An aide to Iowa Republican Sen. Chuck Grassley said his boss is "frustrated" by the Justice Department's failure to cooperate more fully with the committee. "Sen. Grassley believes that senators, particularly senior senators on committees of jurisdiction, have a right to have reasonable questions answered," the aide said. "Now, sometimes people say, 'Tell me how many grains of sand are on a pyramid.' But 'How often have you used this new power? And what has been the result?' Those are legitimate questions that should be answered."

Some of them haven't been. For example, said Tien, the Justice Department has refused to say how many times it has demanded information from libraries about the books checked out by individual patrons. More generally, the Senate Judiciary Committee has asked the Justice Department numerous times for information about its practices under the PATRIOT Act and the Foreign Intelligence Surveillance Act. Some of those requests have not been answered at all, said the aide to a Democratic member of the committee, while others have been answered only incrementally.

"The curtain came down just after the work on the USA-PATRIOT Act," the aide said. "That's when the unilateralism started, both in the Justice Department and in the administration overall."

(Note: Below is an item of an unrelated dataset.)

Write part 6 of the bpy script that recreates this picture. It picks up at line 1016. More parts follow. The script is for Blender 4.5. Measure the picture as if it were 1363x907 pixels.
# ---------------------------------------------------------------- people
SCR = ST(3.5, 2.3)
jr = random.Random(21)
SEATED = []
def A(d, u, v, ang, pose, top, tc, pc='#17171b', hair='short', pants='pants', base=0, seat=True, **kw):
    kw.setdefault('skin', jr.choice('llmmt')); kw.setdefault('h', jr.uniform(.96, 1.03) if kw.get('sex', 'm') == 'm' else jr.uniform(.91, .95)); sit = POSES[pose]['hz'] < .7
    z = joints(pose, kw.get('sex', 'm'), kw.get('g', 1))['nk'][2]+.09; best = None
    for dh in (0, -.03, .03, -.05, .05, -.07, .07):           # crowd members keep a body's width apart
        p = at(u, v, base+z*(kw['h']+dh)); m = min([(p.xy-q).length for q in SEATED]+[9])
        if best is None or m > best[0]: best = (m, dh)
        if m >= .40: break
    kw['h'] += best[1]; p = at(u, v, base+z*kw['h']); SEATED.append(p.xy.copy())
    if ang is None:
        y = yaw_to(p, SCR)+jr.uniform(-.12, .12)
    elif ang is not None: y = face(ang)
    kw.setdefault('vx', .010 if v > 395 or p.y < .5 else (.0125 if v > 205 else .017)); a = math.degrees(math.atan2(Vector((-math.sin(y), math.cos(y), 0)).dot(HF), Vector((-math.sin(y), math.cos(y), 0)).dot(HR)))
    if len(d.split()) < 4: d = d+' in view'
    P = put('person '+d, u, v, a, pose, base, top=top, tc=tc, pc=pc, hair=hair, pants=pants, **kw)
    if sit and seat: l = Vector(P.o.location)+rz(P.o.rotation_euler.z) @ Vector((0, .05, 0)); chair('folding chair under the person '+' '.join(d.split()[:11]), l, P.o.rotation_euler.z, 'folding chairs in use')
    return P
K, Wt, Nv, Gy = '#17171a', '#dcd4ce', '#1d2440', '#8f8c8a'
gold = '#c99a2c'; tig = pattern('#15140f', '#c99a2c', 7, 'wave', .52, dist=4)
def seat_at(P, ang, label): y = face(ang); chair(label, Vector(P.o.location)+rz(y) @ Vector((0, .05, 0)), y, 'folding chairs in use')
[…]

While some departments have been more responsive to congressional requests, Senate aides say that many have joined Justice in putting such inquiries on what one Republican Senate aide called "the slow boat to China." He said that administration officials seem surprised and resentful that they are expected to provide any information at all. "They probably figure, 'We've got both houses in our pocket and we don't have to get oversight stuck up our ass,'" he said. "They probably figured they could paint [Vermont Democratic Sen. Patrick] Leahy and [Democratic Rep. John] Conyers as partisan. But there are [Republican members of Congress] who ask questions and expect answers, too."